• REQUEST
Reproduce exactly the lines from the one containing "empty Blender scene." down to the one containing "COL = scene.collection", including both of those lines, and nothing else.
--- Begin MATERIAL ---
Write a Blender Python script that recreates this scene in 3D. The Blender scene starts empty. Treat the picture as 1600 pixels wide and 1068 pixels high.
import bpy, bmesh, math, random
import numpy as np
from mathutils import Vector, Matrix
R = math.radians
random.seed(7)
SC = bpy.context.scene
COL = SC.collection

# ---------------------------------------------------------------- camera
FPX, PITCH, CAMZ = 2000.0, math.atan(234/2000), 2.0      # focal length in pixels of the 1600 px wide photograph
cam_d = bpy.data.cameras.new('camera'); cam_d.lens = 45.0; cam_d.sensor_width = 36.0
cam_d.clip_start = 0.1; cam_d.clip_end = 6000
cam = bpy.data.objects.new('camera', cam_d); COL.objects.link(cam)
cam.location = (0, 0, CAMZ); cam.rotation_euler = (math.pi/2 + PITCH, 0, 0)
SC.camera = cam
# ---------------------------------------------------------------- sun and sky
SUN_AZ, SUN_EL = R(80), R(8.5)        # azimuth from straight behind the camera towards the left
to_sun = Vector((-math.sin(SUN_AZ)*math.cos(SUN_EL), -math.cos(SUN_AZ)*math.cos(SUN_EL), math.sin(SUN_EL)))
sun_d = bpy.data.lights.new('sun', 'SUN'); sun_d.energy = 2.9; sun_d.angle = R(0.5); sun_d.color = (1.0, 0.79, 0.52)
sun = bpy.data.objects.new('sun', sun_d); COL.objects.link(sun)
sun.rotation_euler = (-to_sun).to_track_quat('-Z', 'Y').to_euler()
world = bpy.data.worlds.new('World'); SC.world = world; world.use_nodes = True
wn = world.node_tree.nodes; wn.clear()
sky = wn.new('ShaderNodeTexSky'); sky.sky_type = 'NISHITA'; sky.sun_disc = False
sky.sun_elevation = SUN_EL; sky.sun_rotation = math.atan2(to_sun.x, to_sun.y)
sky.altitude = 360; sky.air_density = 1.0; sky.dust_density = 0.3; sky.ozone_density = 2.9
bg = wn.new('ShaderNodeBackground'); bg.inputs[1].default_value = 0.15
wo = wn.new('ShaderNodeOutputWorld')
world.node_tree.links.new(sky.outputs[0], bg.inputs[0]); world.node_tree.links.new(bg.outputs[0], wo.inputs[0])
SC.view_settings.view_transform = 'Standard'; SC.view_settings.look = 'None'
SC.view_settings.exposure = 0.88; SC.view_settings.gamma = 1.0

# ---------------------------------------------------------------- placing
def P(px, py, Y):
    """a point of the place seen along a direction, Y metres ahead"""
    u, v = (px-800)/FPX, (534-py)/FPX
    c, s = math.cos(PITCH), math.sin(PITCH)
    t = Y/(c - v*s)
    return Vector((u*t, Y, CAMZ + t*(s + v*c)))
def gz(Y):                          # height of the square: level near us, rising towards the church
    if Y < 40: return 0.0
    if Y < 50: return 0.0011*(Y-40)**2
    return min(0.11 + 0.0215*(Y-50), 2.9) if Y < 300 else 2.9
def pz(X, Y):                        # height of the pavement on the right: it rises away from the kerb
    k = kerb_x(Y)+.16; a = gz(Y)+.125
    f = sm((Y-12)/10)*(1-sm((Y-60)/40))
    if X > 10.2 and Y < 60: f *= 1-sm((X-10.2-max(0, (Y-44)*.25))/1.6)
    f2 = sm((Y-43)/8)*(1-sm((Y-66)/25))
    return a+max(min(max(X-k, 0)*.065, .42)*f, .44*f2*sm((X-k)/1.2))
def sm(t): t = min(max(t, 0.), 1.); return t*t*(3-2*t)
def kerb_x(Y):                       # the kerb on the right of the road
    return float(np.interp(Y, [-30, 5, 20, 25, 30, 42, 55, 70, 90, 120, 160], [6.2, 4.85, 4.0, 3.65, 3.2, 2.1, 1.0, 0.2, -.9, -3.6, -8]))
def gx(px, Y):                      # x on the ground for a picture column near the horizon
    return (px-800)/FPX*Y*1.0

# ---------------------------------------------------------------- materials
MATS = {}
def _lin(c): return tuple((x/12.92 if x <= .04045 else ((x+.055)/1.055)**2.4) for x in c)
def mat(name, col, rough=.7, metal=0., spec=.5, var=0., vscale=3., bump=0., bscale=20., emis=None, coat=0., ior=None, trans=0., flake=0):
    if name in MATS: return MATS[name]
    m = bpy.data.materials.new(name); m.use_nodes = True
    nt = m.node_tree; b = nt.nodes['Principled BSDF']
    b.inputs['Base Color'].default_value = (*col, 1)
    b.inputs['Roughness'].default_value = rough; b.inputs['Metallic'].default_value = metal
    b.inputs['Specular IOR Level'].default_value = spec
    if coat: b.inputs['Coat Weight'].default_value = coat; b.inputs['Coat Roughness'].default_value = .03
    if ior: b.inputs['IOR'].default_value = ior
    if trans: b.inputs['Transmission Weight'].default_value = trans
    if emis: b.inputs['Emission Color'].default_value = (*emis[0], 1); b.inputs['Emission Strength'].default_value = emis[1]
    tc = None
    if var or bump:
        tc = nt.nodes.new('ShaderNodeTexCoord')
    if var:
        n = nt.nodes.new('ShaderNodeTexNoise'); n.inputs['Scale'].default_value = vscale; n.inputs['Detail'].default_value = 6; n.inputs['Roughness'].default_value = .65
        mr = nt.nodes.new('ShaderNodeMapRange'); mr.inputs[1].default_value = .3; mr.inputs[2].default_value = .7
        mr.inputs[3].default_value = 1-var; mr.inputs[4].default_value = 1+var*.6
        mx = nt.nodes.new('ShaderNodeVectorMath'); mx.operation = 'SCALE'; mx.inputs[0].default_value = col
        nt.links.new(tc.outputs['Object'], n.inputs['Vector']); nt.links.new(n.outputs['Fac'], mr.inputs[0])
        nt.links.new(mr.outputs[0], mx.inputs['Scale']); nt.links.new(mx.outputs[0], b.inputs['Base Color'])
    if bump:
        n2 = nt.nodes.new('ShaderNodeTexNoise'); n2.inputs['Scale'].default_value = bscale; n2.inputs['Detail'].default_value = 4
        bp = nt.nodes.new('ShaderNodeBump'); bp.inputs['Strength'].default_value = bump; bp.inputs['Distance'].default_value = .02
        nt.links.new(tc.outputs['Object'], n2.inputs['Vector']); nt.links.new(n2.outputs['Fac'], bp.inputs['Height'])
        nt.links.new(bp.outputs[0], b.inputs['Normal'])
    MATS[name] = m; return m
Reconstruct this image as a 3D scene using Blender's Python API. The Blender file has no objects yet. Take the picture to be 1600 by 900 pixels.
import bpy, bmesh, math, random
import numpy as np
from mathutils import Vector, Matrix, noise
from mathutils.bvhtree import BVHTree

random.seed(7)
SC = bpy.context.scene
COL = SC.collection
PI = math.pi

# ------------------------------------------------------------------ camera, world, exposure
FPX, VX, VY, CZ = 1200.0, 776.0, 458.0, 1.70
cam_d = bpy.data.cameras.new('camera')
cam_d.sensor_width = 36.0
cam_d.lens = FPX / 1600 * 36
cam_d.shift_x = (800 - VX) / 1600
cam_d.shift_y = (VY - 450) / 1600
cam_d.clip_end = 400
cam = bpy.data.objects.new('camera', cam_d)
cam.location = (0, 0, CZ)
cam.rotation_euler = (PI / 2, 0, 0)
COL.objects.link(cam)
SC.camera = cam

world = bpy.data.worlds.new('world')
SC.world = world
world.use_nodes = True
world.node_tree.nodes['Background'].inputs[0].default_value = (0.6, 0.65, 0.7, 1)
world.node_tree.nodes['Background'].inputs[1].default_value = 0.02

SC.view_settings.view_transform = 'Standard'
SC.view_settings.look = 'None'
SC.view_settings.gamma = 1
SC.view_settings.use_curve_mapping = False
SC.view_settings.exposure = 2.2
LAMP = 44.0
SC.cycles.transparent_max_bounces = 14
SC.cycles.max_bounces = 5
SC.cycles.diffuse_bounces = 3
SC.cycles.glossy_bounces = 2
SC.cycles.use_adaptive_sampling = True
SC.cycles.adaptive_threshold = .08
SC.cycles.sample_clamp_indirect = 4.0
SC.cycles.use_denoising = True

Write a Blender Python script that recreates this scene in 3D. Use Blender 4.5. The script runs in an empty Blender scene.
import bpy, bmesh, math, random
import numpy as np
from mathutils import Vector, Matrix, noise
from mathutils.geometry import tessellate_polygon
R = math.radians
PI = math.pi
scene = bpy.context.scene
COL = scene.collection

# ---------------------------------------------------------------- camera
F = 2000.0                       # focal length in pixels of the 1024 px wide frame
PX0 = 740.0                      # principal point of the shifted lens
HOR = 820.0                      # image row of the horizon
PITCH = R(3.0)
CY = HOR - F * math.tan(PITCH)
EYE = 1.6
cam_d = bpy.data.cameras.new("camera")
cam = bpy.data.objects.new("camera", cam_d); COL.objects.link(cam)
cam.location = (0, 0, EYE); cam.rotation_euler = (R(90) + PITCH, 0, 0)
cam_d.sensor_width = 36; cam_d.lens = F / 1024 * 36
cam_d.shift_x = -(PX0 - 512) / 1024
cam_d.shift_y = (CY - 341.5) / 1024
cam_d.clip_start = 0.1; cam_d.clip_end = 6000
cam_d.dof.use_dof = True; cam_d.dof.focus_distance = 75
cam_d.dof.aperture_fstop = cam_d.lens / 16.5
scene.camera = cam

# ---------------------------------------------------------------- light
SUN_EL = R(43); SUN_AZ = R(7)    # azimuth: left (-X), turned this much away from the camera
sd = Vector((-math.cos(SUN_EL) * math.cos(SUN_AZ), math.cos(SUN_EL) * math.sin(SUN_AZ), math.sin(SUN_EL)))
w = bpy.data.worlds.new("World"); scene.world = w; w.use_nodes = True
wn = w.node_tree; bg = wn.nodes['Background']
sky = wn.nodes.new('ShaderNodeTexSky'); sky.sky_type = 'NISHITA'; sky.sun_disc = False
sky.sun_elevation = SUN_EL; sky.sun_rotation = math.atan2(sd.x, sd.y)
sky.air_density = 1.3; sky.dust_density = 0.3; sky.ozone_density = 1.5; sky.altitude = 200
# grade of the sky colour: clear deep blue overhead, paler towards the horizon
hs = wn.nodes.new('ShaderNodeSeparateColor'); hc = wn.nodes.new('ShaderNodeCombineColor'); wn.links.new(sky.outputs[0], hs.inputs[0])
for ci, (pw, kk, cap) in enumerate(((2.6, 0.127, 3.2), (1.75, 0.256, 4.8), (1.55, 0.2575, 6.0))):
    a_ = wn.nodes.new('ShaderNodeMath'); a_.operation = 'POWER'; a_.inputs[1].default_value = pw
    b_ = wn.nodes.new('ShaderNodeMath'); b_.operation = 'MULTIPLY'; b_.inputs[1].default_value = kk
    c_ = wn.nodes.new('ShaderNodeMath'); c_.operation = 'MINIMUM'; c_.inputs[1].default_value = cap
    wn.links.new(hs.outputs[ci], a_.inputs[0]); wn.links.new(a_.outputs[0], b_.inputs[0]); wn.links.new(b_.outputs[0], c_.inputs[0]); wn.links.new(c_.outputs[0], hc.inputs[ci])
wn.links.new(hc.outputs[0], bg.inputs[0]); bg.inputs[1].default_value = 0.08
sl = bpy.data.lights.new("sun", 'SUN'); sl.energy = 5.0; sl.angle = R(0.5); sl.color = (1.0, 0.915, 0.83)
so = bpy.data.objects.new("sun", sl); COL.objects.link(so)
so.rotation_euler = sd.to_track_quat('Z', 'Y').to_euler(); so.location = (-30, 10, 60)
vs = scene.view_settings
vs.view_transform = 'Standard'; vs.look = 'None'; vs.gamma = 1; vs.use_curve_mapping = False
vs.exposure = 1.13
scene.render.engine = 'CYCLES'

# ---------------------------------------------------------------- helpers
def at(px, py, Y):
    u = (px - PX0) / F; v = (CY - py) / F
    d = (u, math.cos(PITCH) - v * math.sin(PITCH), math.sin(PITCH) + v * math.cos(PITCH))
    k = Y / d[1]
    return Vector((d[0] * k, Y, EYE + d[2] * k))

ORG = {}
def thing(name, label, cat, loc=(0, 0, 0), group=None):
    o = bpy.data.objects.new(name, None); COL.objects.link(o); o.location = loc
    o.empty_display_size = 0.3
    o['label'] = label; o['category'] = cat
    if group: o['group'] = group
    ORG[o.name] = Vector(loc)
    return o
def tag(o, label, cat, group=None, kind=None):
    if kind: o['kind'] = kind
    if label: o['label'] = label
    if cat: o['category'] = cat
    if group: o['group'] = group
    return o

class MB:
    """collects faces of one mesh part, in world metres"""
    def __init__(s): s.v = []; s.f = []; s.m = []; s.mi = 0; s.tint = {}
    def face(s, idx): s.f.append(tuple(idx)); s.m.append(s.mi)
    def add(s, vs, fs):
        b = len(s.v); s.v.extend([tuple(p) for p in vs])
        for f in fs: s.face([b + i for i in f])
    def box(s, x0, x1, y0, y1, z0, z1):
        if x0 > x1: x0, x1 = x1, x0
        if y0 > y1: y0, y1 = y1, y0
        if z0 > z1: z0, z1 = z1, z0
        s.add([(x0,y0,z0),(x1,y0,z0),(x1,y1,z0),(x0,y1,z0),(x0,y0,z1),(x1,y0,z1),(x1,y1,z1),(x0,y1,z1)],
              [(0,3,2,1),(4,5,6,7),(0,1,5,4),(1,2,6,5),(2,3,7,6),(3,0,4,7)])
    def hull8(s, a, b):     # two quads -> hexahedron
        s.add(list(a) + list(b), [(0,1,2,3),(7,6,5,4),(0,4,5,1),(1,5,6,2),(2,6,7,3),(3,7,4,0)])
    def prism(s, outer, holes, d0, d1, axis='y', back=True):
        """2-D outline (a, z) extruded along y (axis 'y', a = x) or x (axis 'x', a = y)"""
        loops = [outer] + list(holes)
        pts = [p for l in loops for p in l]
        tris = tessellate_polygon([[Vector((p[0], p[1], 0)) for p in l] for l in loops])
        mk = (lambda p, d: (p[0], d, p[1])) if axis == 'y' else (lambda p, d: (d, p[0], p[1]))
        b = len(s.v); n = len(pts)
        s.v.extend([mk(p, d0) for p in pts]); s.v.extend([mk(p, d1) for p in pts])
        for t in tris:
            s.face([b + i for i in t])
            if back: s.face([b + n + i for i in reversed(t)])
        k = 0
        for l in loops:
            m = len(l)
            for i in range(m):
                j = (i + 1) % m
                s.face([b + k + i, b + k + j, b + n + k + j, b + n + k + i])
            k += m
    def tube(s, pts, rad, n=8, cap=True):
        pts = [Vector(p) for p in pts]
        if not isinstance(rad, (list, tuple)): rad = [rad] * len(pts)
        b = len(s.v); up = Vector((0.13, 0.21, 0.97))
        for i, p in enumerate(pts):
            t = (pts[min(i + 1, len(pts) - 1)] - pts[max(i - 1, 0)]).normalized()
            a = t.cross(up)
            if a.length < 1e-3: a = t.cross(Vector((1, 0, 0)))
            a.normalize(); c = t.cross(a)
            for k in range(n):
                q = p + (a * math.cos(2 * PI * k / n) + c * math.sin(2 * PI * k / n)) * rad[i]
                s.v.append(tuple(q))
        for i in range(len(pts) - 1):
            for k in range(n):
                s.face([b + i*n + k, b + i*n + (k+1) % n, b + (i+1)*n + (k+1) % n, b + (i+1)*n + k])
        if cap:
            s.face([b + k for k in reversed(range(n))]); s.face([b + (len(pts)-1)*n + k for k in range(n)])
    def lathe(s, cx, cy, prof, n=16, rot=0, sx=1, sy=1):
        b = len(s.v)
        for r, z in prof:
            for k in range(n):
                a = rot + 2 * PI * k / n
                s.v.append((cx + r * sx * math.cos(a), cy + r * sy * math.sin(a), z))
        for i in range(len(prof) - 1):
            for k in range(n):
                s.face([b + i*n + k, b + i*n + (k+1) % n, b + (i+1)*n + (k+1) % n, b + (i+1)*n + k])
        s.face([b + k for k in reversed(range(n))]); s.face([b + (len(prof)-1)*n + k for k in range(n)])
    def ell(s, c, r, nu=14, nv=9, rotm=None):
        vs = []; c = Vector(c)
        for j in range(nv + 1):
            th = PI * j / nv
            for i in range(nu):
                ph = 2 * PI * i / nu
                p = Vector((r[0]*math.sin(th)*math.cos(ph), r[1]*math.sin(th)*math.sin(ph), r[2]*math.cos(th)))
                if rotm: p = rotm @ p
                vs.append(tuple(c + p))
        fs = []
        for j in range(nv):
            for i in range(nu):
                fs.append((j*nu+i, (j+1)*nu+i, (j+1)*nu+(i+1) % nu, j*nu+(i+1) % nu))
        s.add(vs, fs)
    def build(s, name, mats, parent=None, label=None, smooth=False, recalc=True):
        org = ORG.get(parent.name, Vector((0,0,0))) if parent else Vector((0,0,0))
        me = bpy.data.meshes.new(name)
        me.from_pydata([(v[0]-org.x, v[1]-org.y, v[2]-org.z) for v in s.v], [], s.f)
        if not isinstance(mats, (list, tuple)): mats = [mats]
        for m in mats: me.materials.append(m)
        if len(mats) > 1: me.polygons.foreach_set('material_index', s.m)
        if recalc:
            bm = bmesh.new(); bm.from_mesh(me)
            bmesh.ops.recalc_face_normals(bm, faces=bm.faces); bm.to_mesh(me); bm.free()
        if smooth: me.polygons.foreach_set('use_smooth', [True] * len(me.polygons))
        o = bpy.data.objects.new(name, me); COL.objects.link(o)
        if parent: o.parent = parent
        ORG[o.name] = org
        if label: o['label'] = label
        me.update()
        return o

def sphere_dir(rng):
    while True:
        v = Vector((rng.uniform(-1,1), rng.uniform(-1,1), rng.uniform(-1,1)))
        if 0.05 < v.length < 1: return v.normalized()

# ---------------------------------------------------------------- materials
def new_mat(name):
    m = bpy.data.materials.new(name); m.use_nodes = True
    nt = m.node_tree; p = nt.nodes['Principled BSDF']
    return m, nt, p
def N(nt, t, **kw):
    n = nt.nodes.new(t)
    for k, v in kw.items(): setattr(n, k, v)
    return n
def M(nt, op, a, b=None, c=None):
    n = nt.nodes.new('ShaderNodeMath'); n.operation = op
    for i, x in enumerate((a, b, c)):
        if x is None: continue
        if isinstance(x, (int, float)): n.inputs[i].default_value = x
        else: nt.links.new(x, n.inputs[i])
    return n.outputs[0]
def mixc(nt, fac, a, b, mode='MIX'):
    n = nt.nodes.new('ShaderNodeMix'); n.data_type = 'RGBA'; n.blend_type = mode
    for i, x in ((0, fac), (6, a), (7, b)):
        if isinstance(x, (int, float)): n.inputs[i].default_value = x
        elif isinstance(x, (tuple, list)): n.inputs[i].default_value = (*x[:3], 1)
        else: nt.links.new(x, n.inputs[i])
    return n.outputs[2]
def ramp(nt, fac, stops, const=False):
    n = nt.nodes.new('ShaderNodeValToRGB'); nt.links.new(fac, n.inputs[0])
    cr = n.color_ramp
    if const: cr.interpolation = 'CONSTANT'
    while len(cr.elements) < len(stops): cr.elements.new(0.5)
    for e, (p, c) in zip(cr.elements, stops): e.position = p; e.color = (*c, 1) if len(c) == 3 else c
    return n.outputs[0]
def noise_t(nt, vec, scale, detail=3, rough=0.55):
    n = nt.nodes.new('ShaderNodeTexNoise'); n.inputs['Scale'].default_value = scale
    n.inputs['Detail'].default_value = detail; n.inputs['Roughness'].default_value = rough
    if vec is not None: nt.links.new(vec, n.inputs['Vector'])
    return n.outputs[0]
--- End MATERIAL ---
• FULL RESPONSE
Write a Blender Python script that recreates this scene in 3D. Use Blender 4.5. The script runs in an empty Blender scene.
import bpy, bmesh, math, random
import numpy as np
from mathutils import Vector, Matrix, noise
from mathutils.geometry import tessellate_polygon
R = math.radians
PI = math.pi
scene = bpy.context.scene
COL = scene.collection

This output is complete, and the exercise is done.